*Provided material:*
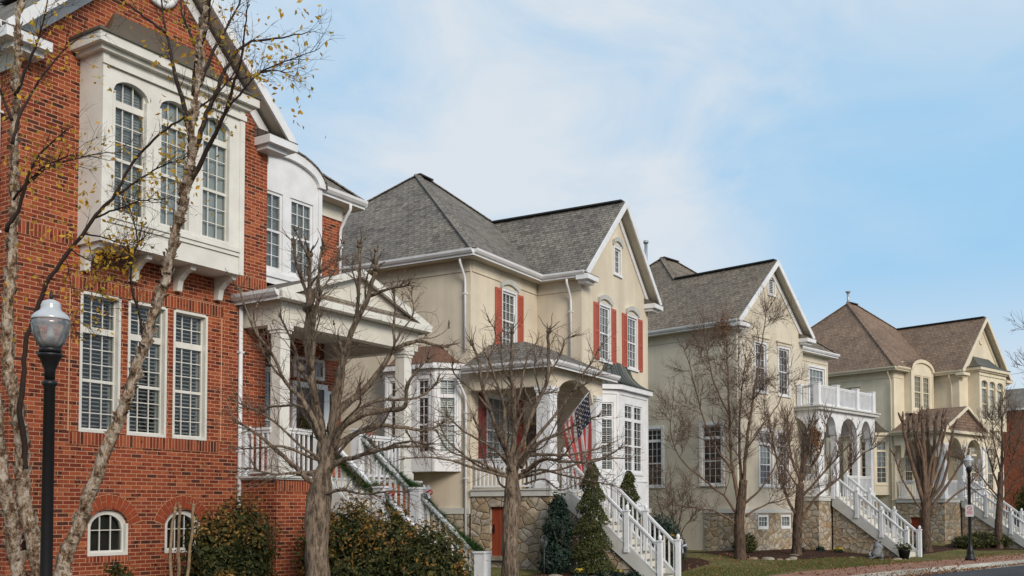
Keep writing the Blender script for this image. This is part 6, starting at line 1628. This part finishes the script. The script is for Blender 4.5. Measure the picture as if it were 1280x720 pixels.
# clearer, deeper blue patch low on the right
dt = nn('VectorMath', operation='DOT_PRODUCT'); dt.inputs[1].default_value = V((.46, 1, .24)).normalized(); nrm = nn('VectorMath', operation='NORMALIZE'); nt.links.new(tc.outputs['Generated'], nrm.inputs[0]); nt.links.new(nrm.outputs[0], dt.inputs[0])
cr = nn('ValToRGB'); ce = cr.color_ramp.elements; cr.color_ramp.interpolation = 'EASE'; ce[0].position = .960; ce[0].color = (1, 1, 1, 1); ce[1].position = .998; ce[1].color = (.22, .22, .22, 1); nt.links.new(dt.outputs['Value'], cr.inputs[0])
vc = nn('MixRGB'); vc.inputs[1].default_value = (3.5, 6.7, 9.7, 1); vc.inputs[2].default_value = (4.7, 7.1, 9.5, 1); nt.links.new(cr.outputs[0], vc.inputs[0]); nt.links.new(vc.outputs[0], veil.inputs[2])
ml = nn('MixRGB', blend_type='MULTIPLY'); ml.inputs[0].default_value = 1; nt.links.new(rp.outputs[0], ml.inputs[1]); nt.links.new(cr.outputs[0], ml.inputs[2])
sz = nn('SeparateXYZ'); nt.links.new(nrm.outputs[0], sz.inputs[0])
hz = nn('ValToRGB'); he = hz.color_ramp.elements; hz.color_ramp.interpolation = 'EASE'; he[0].position = .09; he[0].color = (.8, .8, .8, 1); he[1].position = .25; he[1].color = (0, 0, 0, 1); nt.links.new(sz.outputs[2], hz.inputs[0])
ad = nn('MixRGB', blend_type='LIGHTEN'); ad.inputs[0].default_value = 1; nt.links.new(ml.outputs[0], ad.inputs[1]); nt.links.new(hz.outputs[0], ad.inputs[2])
nt.links.new(ad.outputs[0], mx.inputs[0]); nt.links.new(veil.outputs[0], mx.inputs[1])
nt.links.new(mx.outputs[0], bg.inputs[0]); bg.inputs[1].default_value = .075
nt.links.new(bg.outputs[0], out.inputs[0])
sl = bpy.data.lights.new('sun', 'SUN'); sl.energy = 2.2; sl.angle = radians(24); sl.color = (1, .90, .78)
so = bpy.data.objects.new('sun', sl); COL.objects.link(so)
so.rotation_euler = (V((-sin(SR)*cos(SE), -cos(SR)*cos(SE), -sin(SE)))).to_track_quat('-Z', 'Y').to_euler()
so.location = (20, -20, 40)
vs = S.view_settings; S.display_settings.display_device = 'sRGB'; vs.view_transform = 'Standard'; vs.look = 'None'; vs.exposure = .34; vs.gamma = 1; vs.use_curve_mapping = False
S.render.engine = 'CYCLES'; cy = S.cycles
cy.max_bounces = 8; cy.transparent_max_bounces = 16; cy.diffuse_bounces = 3; cy.glossy_bounces = 3; cy.caustics_reflective = False; cy.caustics_refractive = False
cy.use_denoising = True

*Stated task:* Reproduce the listing above exactly, excluding all pictures.

*Correct response:*
Keep writing the Blender script for this image. This is part 6, starting at line 1628. This part finishes the script. The script is for Blender 4.5. Measure the picture as if it were 1280x720 pixels.
# clearer, deeper blue patch low on the right
dt = nn('VectorMath', operation='DOT_PRODUCT'); dt.inputs[1].default_value = V((.46, 1, .24)).normalized(); nrm = nn('VectorMath', operation='NORMALIZE'); nt.links.new(tc.outputs['Generated'], nrm.inputs[0]); nt.links.new(nrm.outputs[0], dt.inputs[0])
cr = nn('ValToRGB'); ce = cr.color_ramp.elements; cr.color_ramp.interpolation = 'EASE'; ce[0].position = .960; ce[0].color = (1, 1, 1, 1); ce[1].position = .998; ce[1].color = (.22, .22, .22, 1); nt.links.new(dt.outputs['Value'], cr.inputs[0])
vc = nn('MixRGB'); vc.inputs[1].default_value = (3.5, 6.7, 9.7, 1); vc.inputs[2].default_value = (4.7, 7.1, 9.5, 1); nt.links.new(cr.outputs[0], vc.inputs[0]); nt.links.new(vc.outputs[0], veil.inputs[2])
ml = nn('MixRGB', blend_type='MULTIPLY'); ml.inputs[0].default_value = 1; nt.links.new(rp.outputs[0], ml.inputs[1]); nt.links.new(cr.outputs[0], ml.inputs[2])
sz = nn('SeparateXYZ'); nt.links.new(nrm.outputs[0], sz.inputs[0])
hz = nn('ValToRGB'); he = hz.color_ramp.elements; hz.color_ramp.interpolation = 'EASE'; he[0].position = .09; he[0].color = (.8, .8, .8, 1); he[1].position = .25; he[1].color = (0, 0, 0, 1); nt.links.new(sz.outputs[2], hz.inputs[0])
ad = nn('MixRGB', blend_type='LIGHTEN'); ad.inputs[0].default_value = 1; nt.links.new(ml.outputs[0], ad.inputs[1]); nt.links.new(hz.outputs[0], ad.inputs[2])
nt.links.new(ad.outputs[0], mx.inputs[0]); nt.links.new(veil.outputs[0], mx.inputs[1])
nt.links.new(mx.outputs[0], bg.inputs[0]); bg.inputs[1].default_value = .075
nt.links.new(bg.outputs[0], out.inputs[0])
sl = bpy.data.lights.new('sun', 'SUN'); sl.energy = 2.2; sl.angle = radians(24); sl.color = (1, .90, .78)
so = bpy.data.objects.new('sun', sl); COL.objects.link(so)
so.rotation_euler = (V((-sin(SR)*cos(SE), -cos(SR)*cos(SE), -sin(SE)))).to_track_quat('-Z', 'Y').to_euler()
so.location = (20, -20, 40)
vs = S.view_settings; S.display_settings.display_device = 'sRGB'; vs.view_transform = 'Standard'; vs.look = 'None'; vs.exposure = .34; vs.gamma = 1; vs.use_curve_mapping = False
S.render.engine = 'CYCLES'; cy = S.cycles
cy.max_bounces = 8; cy.transparent_max_bounces = 16; cy.diffuse_bounces = 3; cy.glossy_bounces = 3; cy.caustics_reflective = False; cy.caustics_refractive = False
cy.use_denoising = True